Thembeka Heidi Sincuba: Could you tell us a bit about how the band came together?
Owethu Ndwandwe: We started playing at places like churches, we figured out we had the same interest in using music. This was around 2015-2016. When that happened, we just wanted to explore and play with each other as a band, starting off with covers of songs that we liked and listened to. The guitarist mentioned that he had a friend from high school who played drums, and if we needed a drummer, we could just get him. It started off with very small gigs like that, as I mentioned, at churches and schools. Once we felt we had a groove with each other, we began asking at restaurants in our area—more popular places in the city for musicians to play. From then on, we could see a band forming, and as time moved forward, we started writing our own music and released our first album in 2019. So that was the stretch from 2016 to 2019 when the band had formed.
THS: What inspired the name?
Zwide Ndwandwe: Our identity as Africans and our love for African music and culture. We already knew that our sound was going to be heavily inspired by African music from across the continent, including music from North Africa, as well as highlights from West Africa and Southern Africa. Of course, Maskandi from here in Southern Africa is part of our influence, the Cape jazz tradition as well; Cape Malay music. We just knew that there was a Pan-African desire on our part to have our identity centred on that. We were very fortunate to have platforms and tools such as Google, to help us with translations for words we were looking for in different African languages.
That’s when we came across the word “kujenga.” Our drummer at the time, Riley found the word and explained that it means “to build,” but it can also mean “to create.” We thought that was very beautiful. It resonated with our mission to build a community and create worthwhile experiences through our art. We aimed to centre and orient ourselves, not just as a band but as a grassroots movement. The spirit of communalism is really symbolized in the title “Kujenga,” and it helps express our identity as Africans.
THS: What was the significance of coming from KZN, but then growing up in the Cape? Did that affect your approach to putting the band together?
ON: I think it was purely circumstantial that we just happened to move there.
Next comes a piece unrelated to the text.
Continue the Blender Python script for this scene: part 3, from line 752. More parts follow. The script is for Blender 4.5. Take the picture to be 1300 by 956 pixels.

And then our guitarist was also in the same area. I would say it doesn’t really play a big role in the music that we played, but we did kind of realize that there was a lack of artistic creation and movements within that area. Even currently, the places that we are placed closer to the city, the horn section is closer to the city. I guess, you can draw inspiration from a place. Yeah, that’s how I see it. I don’t think it really plays a big role in that, besides that’s just where we found each other.
ZN: Like the role that it plays, it actually made us define our own project and sound in ways that are not so definable. It’s not so important if you’re coming from environments, communities, or backgrounds in which institutions and traditions define who you are. If you’re in the city of Cape Town and you come from the Cape Flats and the townships, there is already a rich history when it comes to the arts. Black music comes from the Black and brown townships and communities within the different regions of South Africa.
In Cape Town, particularly the Cape Flats, we draw from this rich history. The marching band is a part of the history of the Cape and its people. They embody a rich, field-based music tradition that involves horn instruments and drones. This then connects to the traditional indigenous sounds of the people in the Cape, and that’s obviously important.
THS: Kujenga consists of mostly Black people, but there’s also a gender representation aspect. Is that intentional, or did it happen organically?
ON: Probably organic. We thought about the ways in which something that starts organically is then required to become intentional in order for us to build the world. The beauty of it is that it’s not like we’re sitting in meetings having discussions about how we work this particular element. The larger conception and understanding and perception of the band. We care about what’s safe for Black people, poor people, trans people, colonized people. I think the energy that comes from the shows speaks to people looking to resonate with a world in which oppression is not a weight that exists over us.
We have to actively work towards building. We can’t be passive about it. On stage, whether we’re making our remarks about our stances or where we stand on situations of geopolitics with Palestine, Sudan or Congo, even here in South Africa, when we’re speaking out against the nationalism situation, which promotes an Afrophobic agenda. We have to be intentional so that no one at the show is confused about where we stand. I think it was Sékou Touré who said that to build a revolution, you have to be in community first. No matter how enlightened your music and stance may be, it comes from actually being connected to others. That’s a big intention.
The Cape Town-based afro-jazz band whose name is derived from Swahili meaning “to build,” reflected their mission to create meaningful experiences for listeners through their music. The band consists of Owethu Ndwandwe (lead vocals and keys), his twin brother Zwide Ndwandwe (bass), Thane Smith (electric guitar), and Skhumbuzo Qamata (drums). Their cool sound which blends various genres from Africa and her diaspora, is an unbelievably encouraging symbol of what could come from the legacies of Africanism and Black improvisational music.